By Admin1 (admin) (pool-141-157-22-73.balt.east.verizon.net - 141.157.22.73) on Sunday, July 04, 2004 - 3:06 pm: Edit Post |
Nigeria RPCV Calvert McCann captured the images of civil rights movement that papers ignored
Nigeria RPCV Calvert McCann captured the images of civil rights movement that papers ignored
He captured the images that papers ignored
MANY PHOTOS ONLY RECENTLY DEVELOPED
By Linda B. Blackford
HERALD-LEADER STAFF WRITER
In the early 1960s, history could be seen on a nearly daily basis in downtown Lexington.
Down Main Street, more than 200 demonstrators march in a solemn single file to protest the city's segregated stores and restaurants.
On the Fayette County courthouse steps, heads bow in prayer during a vigil by demonstrators. At a department store, a girl sits in resignation at a lunch counter where she can't order.
But those snapshots of local history didn't make it into the pages of the local newspapers, the Lexington Herald and the Lexington Leader. They weren't taken, and they certainly weren't published.
Several historical images do exist on film, however, thanks to a shy, bespectacled high school kid named Calvert McCann. He was a boy who, in his own words, just liked to take pictures.

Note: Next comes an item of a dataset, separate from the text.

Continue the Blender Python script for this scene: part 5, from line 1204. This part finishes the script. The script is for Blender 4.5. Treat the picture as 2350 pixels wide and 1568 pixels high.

"If it had not been for Calvert, we wouldn't have a visual record of this moment in Lexington's history," said Gerald L. Smith, a University of Kentucky history professor who found McCann's shots of the local civil rights movement and showcased them in his book on black Lexington.
While Lexington's newspapers, the Herald and the Leader, occasionally published short stories about the local civil rights movement, photographs virtually never appeared.
"I never took a picture of a protest march. I wasn't assigned to do it," said John Wyatt, a photographer for the Leader in the 1960s.
McCann caught the photo bug while working at Michael's Photography store on Main Street, where he was a janitor and film processor. That work also got him interested in civil rights.
"During the summer, they would hire white high school students to work on counter, but they never let me up there," said McCann, now 62. "I always resented it because I knew more about the business than anyone else."
So he joined the movement after work, marching, meeting and sitting-in. With his small Pentax camera and some 35mm black-and-white film, he snapped pictures of friends and strangers who were trying to change Lexington's segregated ways.
He even hopped a chartered plane with Martin Luther King's brother from Louisville for the Selma march of 1965. "That was the most scared I've ever been in my life," he said, recalling the police and others trying to deter the marchers.
But in the years afterward -- after McCann attended Kentucky State University, went to Nigeria with the Peace Corps and returned home as a counselor and social worker -- most of that film sat in canisters in a drawer at his mother's house on Eastern Avenue.
The film's existence came to light only last year, when UK's Smith teamed up with Ed Houlihan, director of the Lexington History Museum, to create a photo archive from the black community. They went to black churches armed with scanners, so they could get the images without taking the photos.
One day, someone told Smith that a guy named Calvert McCann had taken a lot of pictures of the local civil rights movement. The men met, and Smith persuaded McCann to let him develop the film.
Smith came back with more than 100 images. Hundreds more stayed on contact sheets.
The photos capture sharp, vivid details -- formally dressed white and black men, women and children filing past Lexington's busy downtown shops; the determination in the face of Martin Luther King as he headed the march on Frankfort in 1964; expressions of resignation and even some amusement as protesters spent another lunch hour on stools at segregated diners.
"They really are classics," said Houlihan, who has included some of the prints in an exhibit at the Lexington History Museum and said he would like to do another solely of McCann's work.
Now retired, McCann lives in his parents' house on Eastern Avenue. He doesn't shoot many photos any more and certainly didn't think much about the ones he took then.
"I just wanted to document it and tell the story for me and my friends," he said.
A few of his pictures were published in black newspapers such as the Louisville Defender, but McCann never thought he'd be Lexington's accidental historian.
Reach Linda Blackford at (859) 231-1359 or 1-800-950-6397, Ext. 1359, or lblackford@herald-leader.com.
By eve lacroix (alyon-252-1-80-10.w83-197.abo.wanadoo.fr - 83.197.247.10) on Sunday, April 22, 2007 - 9:48 am: Edit Post |
but didn't the media help? didn't the media help the civil rights movement actually become official? i'm doing a "project" on it and i gotta get some info.